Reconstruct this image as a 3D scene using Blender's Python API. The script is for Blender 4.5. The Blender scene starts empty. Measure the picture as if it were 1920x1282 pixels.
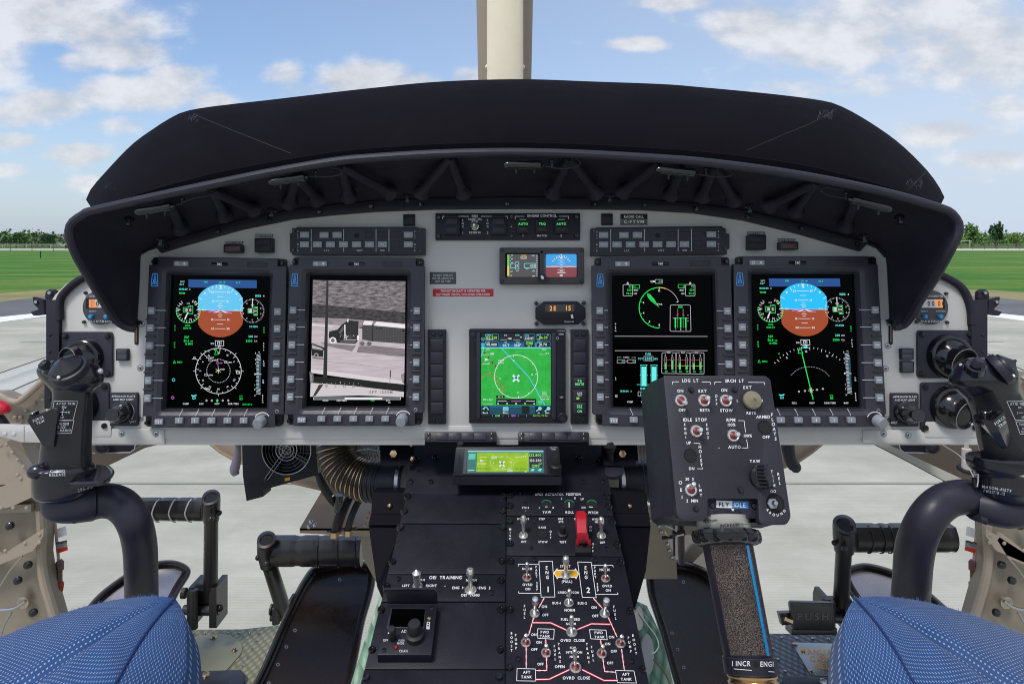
import bpy, math, random
from mathutils import Vector, Matrix
from mathutils.geometry import tessellate_polygon
from mathutils.bvhtree import BVHTree
random.seed(7)
R = math.radians
S = bpy.context.scene
COL = S.collection
F, CX, HY, EYE = 1250.0, 960.0, 452.0, 1.85
EXPO = 0.0
CAM = Vector((0, 0, EYE))
def P(px, py, d):                       # a point d metres ahead of the eye, seen at photo pixel (px, py)
    return Vector(((px-CX)/F*d, d, (HY-py)/F*d + EYE))
def G(px, py, z=0.0):                   # the ground point seen at (px, py)
    return P(px, py, (EYE-z)*F/(py-HY))
def srgb(r, g, b):
    f = lambda c: (c/255/12.92) if c/255 <= 0.04045 else ((c/255+0.055)/1.055)**2.4
    return (f(r), f(g), f(b))
class Plane:
    def __init__(s, p0, n): s.p0 = Vector(p0); s.n = Vector(n).normalized()
    def pt(s, px, py, h=0.0):
        r = P(px, py, 1.0) - CAM
        t = (s.p0 + s.n*h - CAM).dot(s.n) / r.dot(s.n)
        return CAM + r*t
def plane3(a, b, c):
    a, b, c = P(*a), P(*b), P(*c)
    n = (b-a).cross(c-a).normalized()
    if n.dot(CAM-a) < 0: n = -n
    return Plane(a, n)
class Sheet:                            # drawing coordinates laid on a plane
    def __init__(s, plane, ox=0, oy=0, sc=1, f=None):
        s.pl = plane; s.n = plane.n; s.ox, s.oy, s.sc = ox, oy, sc
        s.f = f or (lambda x, y: (ox+x/sc, oy+y/sc))
    def pt(s, x, y, h=0.0):
        a, b = s.f(x, y); return s.pl.pt(a, b, h)
    def unit(s, x, y, h=0.0):
        return ((s.pt(x+1, y, h)-s.pt(x-1, y, h)).length*0.5)
def bil(c):                             # unit square -> photo quad (tl, tr, br, bl)
    def f(u, v):
        return tuple((1-u)*(1-v)*c[0][i]+u*(1-v)*c[1][i]+u*v*c[2][i]+(1-u)*v*c[3][i] for i in (0, 1))
    return f

# ---------- materials
MATS = {}
def mat(name, col, rough=0.5, metal=0.0, spec=0.5, bump=0.0, bscale=900.0, var=0.0, vscale=25.0, coat=0.0, emit=0.0, ior=None):
    if name in MATS: return MATS[name]
    m = bpy.data.materials.new(name); m.use_nodes = True
    nt = m.node_tree; N = nt.nodes; L = nt.links
    b = N['Principled BSDF']
    b.inputs['Base Color'].default_value = (*col, 1); b.inputs['Roughness'].default_value = rough
    b.inputs['Metallic'].default_value = metal; b.inputs['Specular IOR Level'].default_value = spec
    if coat: b.inputs['Coat Weight'].default_value = coat; b.inputs['Coat Roughness'].default_value = 0.08
    if emit:
        b.inputs['Base Color'].default_value = (0.005, 0.005, 0.005, 1)
        b.inputs['Emission Color'].default_value = (*col, 1); b.inputs['Emission Strength'].default_value = emit*2**(-EXPO)
    tc = None
    if bump or var: tc = N.new('ShaderNodeTexCoord')
    if var:
        n = N.new('ShaderNodeTexNoise'); n.inputs['Scale'].default_value = vscale; n.inputs['Detail'].default_value = 6; n.inputs['Roughness'].default_value = 0.65
        L.new(tc.outputs['Object'], n.inputs['Vector'])
        mr = N.new('ShaderNodeMapRange'); mr.inputs[1].default_value = 0.3; mr.inputs[2].default_value = 0.7
        mr.inputs[3].default_value = 1-var; mr.inputs[4].default_value = 1+var
        L.new(n.outputs['Fac'], mr.inputs[0])
        vm = N.new('ShaderNodeVectorMath'); vm.operation = 'SCALE'; vm.inputs[0].default_value = col
        L.new(mr.outputs[0], vm.inputs['Scale']); L.new(vm.outputs[0], b.inputs['Base Color'])
        mr2 = N.new('ShaderNodeMapRange'); mr2.inputs[1].default_value = 0.3; mr2.inputs[2].default_value = 0.7
        mr2.inputs[3].default_value = max(0.03, rough-0.12); mr2.inputs[4].default_value = min(1, rough+0.1)
        L.new(n.outputs['Fac'], mr2.inputs[0]); L.new(mr2.outputs[0], b.inputs['Roughness'])
    if bump:
        n = N.new('ShaderNodeTexNoise'); n.inputs['Scale'].default_value = bscale; n.inputs['Detail'].default_value = 3
        L.new(tc.outputs['Object'], n.inputs['Vector'])
        bp = N.new('ShaderNodeBump'); bp.inputs['Strength'].default_value = bump; bp.inputs['Distance'].default_value = 0.0006
        L.new(n.outputs['Fac'], bp.inputs['Height']); L.new(bp.outputs[0], b.inputs['Normal'])
    MATS[name] = m; return m
def glow(name, r, g, b, k=1.0): return mat(name, srgb(r, g, b), rough=0.25, emit=k)

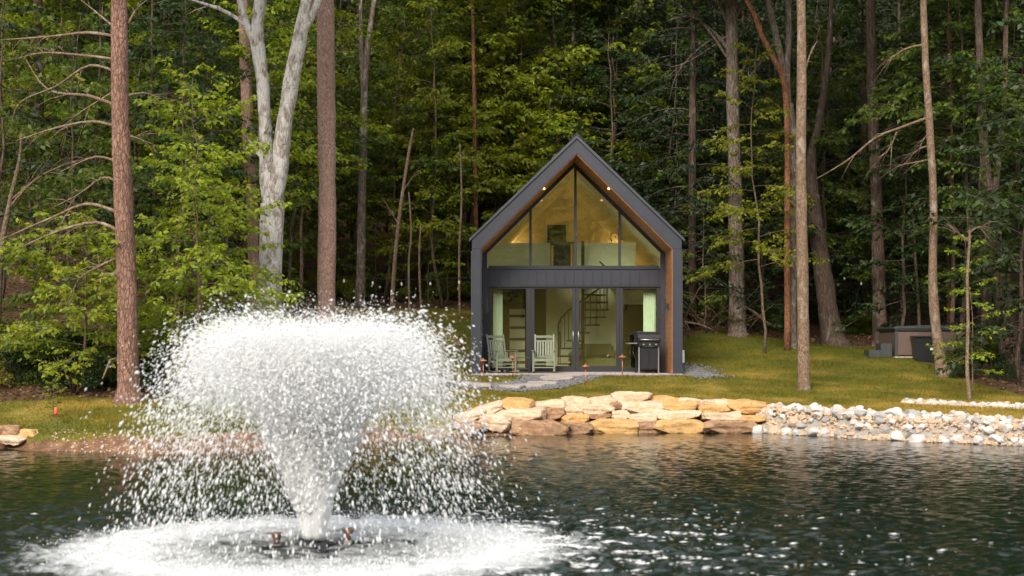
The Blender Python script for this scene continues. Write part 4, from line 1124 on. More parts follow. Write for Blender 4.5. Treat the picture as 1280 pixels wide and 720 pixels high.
def spray_tree(seed, Ht, zb, R, nb, leaf, r0, rise=0.25, droop=0.25, lean=(0, 0), top=0.25, twig=1.0, step=0.5, tilt=0.75, side=None):
    """understorey tree: thin trunk, layered near-horizontal boughs; returns wood MB and Leaves (base at origin)"""
    rng = np.random.default_rng(seed)
    mb = MB(); lv = Leaves()
    n = 14
    wob = rng.normal(0, 0.045, (n + 1, 2)).cumsum(0) * Ht / 8
    tp = [np.array([lean[0] * (i / n) + wob[i, 0] * (i > 0), lean[1] * (i / n) + wob[i, 1] * (i > 0), Ht * i / n - (0.15 if i == 0 else 0)]) for i in range(n + 1)]
    mb.tube(tp, [r0 * (1 - 0.85 * i / n) for i in range(n + 1)], 8, 0.15, seed)
    tpa = np.array(tp)
    for k in range(nb):
        u = ((k + rng.random() * 0.7) / nb)
        z = zb + (Ht - zb) * u * 0.97
        base = np.array([np.interp(z, tpa[:, 2], tpa[:, i]) for i in range(3)])
        az = k * 2.399 + rng.normal(0, 0.3)
        if side is not None and rng.random() < 0.6: az = side + rng.normal(0, 0.7)
        ln = R * (1 - (1 - top) * u ** 1.4) * rng.uniform(0.65, 1.1) * (0.75 + 0.25 * min(1, u * 5))
        dh = np.array([math.cos(az), math.sin(az), 0.0])
        ri = rise + rng.normal(0.06, 0.2) + 0.5 * u ** 3; dr = droop * rng.uniform(0.5, 1.5)
        m = 7
        bend = rng.normal(0, 0.12)
        sd = np.array([-dh[1], dh[0], 0])
        pts = np.array([base + dh * ln * s + sd * bend * ln * s * s + np.array([0, 0, ln * (ri * s - dr * s * s)]) for s in np.linspace(0, 1, m)])
        rb = max(0.008, r0 * 0.32 * (1 - u * 0.7))
        mb.tube(pts, [rb * (1 - 0.8 * i / (m - 1)) for i in range(m)], 5, cap=False)
        nt_ = int(max(6, ln * 9.5 * twig))
        for j in range(nt_):
            s = 0.18 + 0.82 * (j + rng.random()) / nt_
            p = np.array([np.interp(s, np.linspace(0, 1, m), pts[:, i]) for i in range(3)])
            sg = 1 if j % 2 else -1
            tl = ln * rng.uniform(0.2, 0.42) * (1.15 - 0.6 * s)
            td = dh * 0.75 + sd * sg * rng.uniform(0.5, 1.0) + np.array([0, 0, rng.normal(-0.05, 0.3)])
            td /= np.linalg.norm(td)
            q = p + td * tl
            mid = p + td * tl * 0.5 + np.array([0, 0, 0.03 * tl])
            mb.tube([p, q], [rb * 0.28 + 0.002, 0.002], 3, cap=False)
            twig_leaves(lv, rng, p + td * tl * 0.15, q, leaf, tilt, step)
            # side twiglets
            for w in range(2):
                f = rng.uniform(0.3, 0.8); c = p + td * tl * f
                e = c + (td * 0.6 + sd * sg * rng.uniform(-1, 1) * 0.9 + np.array([0, 0, rng.normal(-0.08, 0.15)])) * tl * 0.42
                twig_leaves(lv, rng, c, e, leaf, tilt, step)
    return mb, lv

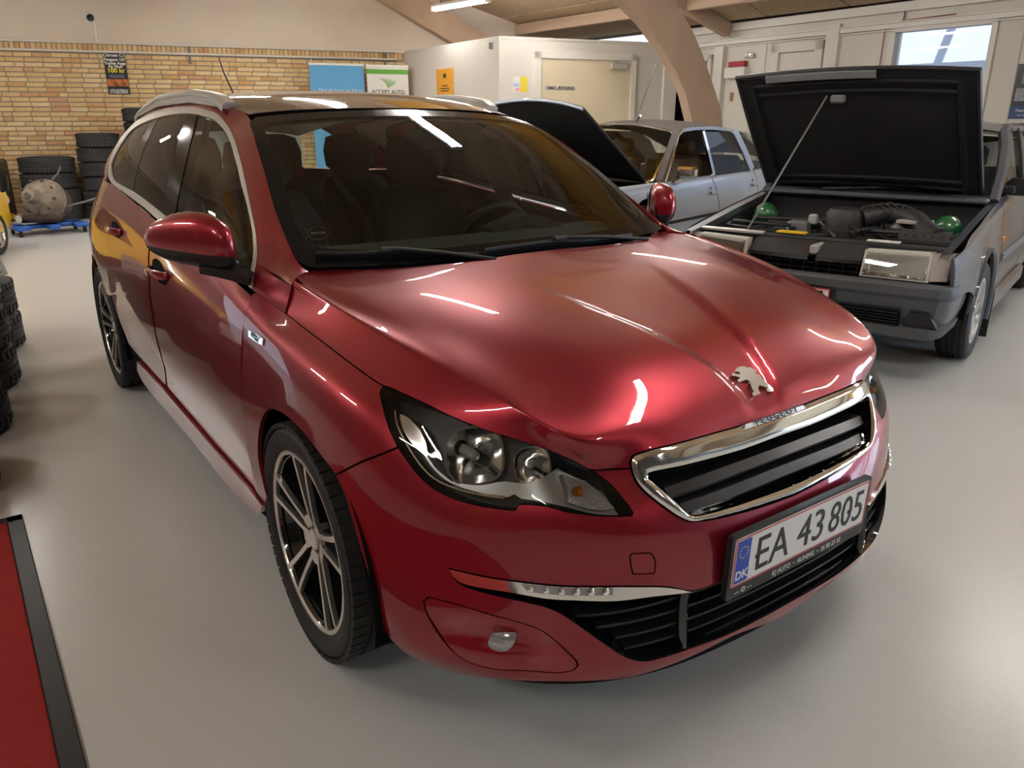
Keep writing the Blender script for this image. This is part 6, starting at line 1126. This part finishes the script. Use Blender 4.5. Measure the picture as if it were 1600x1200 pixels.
def stack(n, label, group, Ro, wid, loc, jit=.012, seed=1):
    rg = random.Random(seed); first = None; nm = ('bottom', 'second', 'third', 'fourth', 'fifth', 'sixth', 'seventh', 'eighth')
    for k in range(n):
        p = (loc[0]+rg.uniform(-jit, jit), loc[1]+rg.uniform(-jit, jit), wid/2*1.02+k*wid*1.0); lab = label % ('top' if k == n-1 else nm[k])
        if first is None: first = make_tyre('car_tyre', lab, group, Ro, wid, p)
        else: o = copy_tree(first); o.location = p; o['label'] = lab; o.rotation_euler.z = rg.uniform(0, 6)
n0 = N_*-1
stack(4, '%s tyre of the wide stack behind the gearbox', 'tyres stacked along the brick wall', .355, .2175, tuple(gw(-.505, 0, .62)), seed=3)
stack(6, '%s tyre of the middle stack by the brick wall', 'tyres stacked along the brick wall', .285, .197, tuple(gw(.17, 0, .60)), seed=4)
stack(8, '%s tyre of the tall stack hidden behind the red car', 'tyres stacked along the brick wall', .295, .19, tuple(gw(.84, 0, .60)), seed=5)
for k, (x, y, n, q) in enumerate(((-4.02, -1.50, 2, 'farthest'), (-3.18, -1.60, 3, 'second'), (-2.44, -1.70, 2, 'third'), (-1.70, -1.80, 1, 'nearest'))):
    stack(n, '%s tyre of the ' + q + ' foreground stack at the left edge', 'tyres in short stacks at the left edge', .31, .215, (x, y, 0), seed=10+k)
tg = MB().rbox((-3.9, -1.345, .52), (.004, .22, .16), .001, Matrix.Rotation(.2, 3, 'X')).build('price_tag', M['white']); tag(tg, 'white paper tag leaning on top of the left tyre stack', 'paper tag')
for z in (.55, .53, .48): MB().box((-3.8975, -1.30, z), (.001, .10, .006)).build('print_line', M['grey'], tg)
# ================================================================ gearbox on a blue dolly
gb = thing('gearbox', 'dirty aluminium gearbox lying on a blue dolly in front of tyres', 'gearbox', (-9.75, -.42, .17), R_(-20)); alu = mat('dirty_aluminium', (.30, .25, .19), .6, .4, noise=(9, .7, (.10, .08, .06)), bump=(30, .4)); rust = mat('oily_steel', (.05, .04, .035), .6, noise=(12, .6, (.12, .07, .04)), bump=(40, .4))
rt = Matrix.Rotation(R_(70), 3, 'Y') @ Matrix.Rotation(R_(12), 3, 'X')
def rl(mb, prof, n, c, nm, m): b = MB().lathe(prof, n, 'z'); mb.add([rt @ Vector(v)+Vector(c) for v in b.v], b.f); return mb.build(nm, m, gb, 40)
rl(MB(), [(.0, .20), (.06, .20), (.07, .16), (.12, .15), (.20, .10), (.235, .02), (.24, -.05), (.26, -.05), (.26, -.08), (.0, -.08)], 30, (.05, 0, .26), 'bell_housing', alu)
rl(MB(), [(.0, .27), (.035, .27), (.045, .24), (.075, .235), (.08, .12)], 24, (.10, -.03, .25), 'bearing_cover', alu); rl(MB(), [(0, .275), (.022, .275), (.022, .20)], 16, (.10, -.03, .25), 'input_shaft', rust)
rl(MB(), [(.22, -.08), (.25, -.10), (.22, -.30), (.12, -.42), (0, -.42)], 20, (.05, 0, .26), 'gear_case', rust)
MB().rbox((-.02, -.05, .06), (.42, .5, .16), .05).build('sump', rust, gb, 40); MB().tube([(0, .2, .15), (.1, .5, .22), (.1, .62, .26)], .012, 6).build('drive_rod', M['grey'], gb, 40); MB().tube([(-.05, .12, .48), (-.08, .2, .56), (-.06, .24, .64)], .01, 6).build('selector_rod', M['grey'], gb, 40)
for k in range(9):
    a = R_(40*k); p = rt @ Vector((.205*math.cos(a), .205*math.sin(a), .105))+Vector((.05, 0, .26)); MB().rbox(p, (.03, .03, .03), .008).build('housing_bolt', rust, gb)
dl = thing('dolly', 'blue four wheeled dolly carrying the gearbox', 'dolly', (-9.75, -.42, 0), R_(8)); bl = mat('dolly_blue', (.02, .09, .38), .5)
MB().rbox((0, 0, .10), (.62, .12, .05), .01).build('cross_bar', bl, dl)
for y in (-.33, .33): MB().rbox((0, y, .10), (.50, .16, .05), .012).build('deck', bl, dl)
MB().rbox((0, 0, .10), (.12, .75, .05), .01).build('centre_bar', bl, dl)
for x in (-.2, .2):
    for y in (-.36, .36): MB().lathe([(.012, -.015), (.038, -.015), (.04, 0), (.038, .015), (.012, .015)], 14, 'y', (x, y, .042)).build('castor', M['rubber'], dl, 40)
bx_ = thing('black_panel', 'black plastic panel leaning beside the tyre stack at the left edge', 'panel', tuple(gw(-1.10, 0, .55))); MB().rbox((0, 0, .42), (.10, .62, .84), .03, rotA).build('board', M['black'], bx_); MB().tube([gl(-.05, .40, .06), gl(.06, .43, .065), gl(.08, .62, .065), gl(-.02, .64, .06)], .010, 6).build('handle', M['grey'], bx_)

*What needs to be done:* Pick out and copy every line that contains the word "Measure".

*Problem solution:*
Reconstruct this image as a 3D scene using Blender's Python API. The script is for Blender 4.5. The Blender scene starts empty. Measure the picture as if it were 1920x1282 pixels.
Keep writing the Blender script for this image. This is part 6, starting at line 1126. This part finishes the script. Use Blender 4.5. Measure the picture as if it were 1600x1200 pixels.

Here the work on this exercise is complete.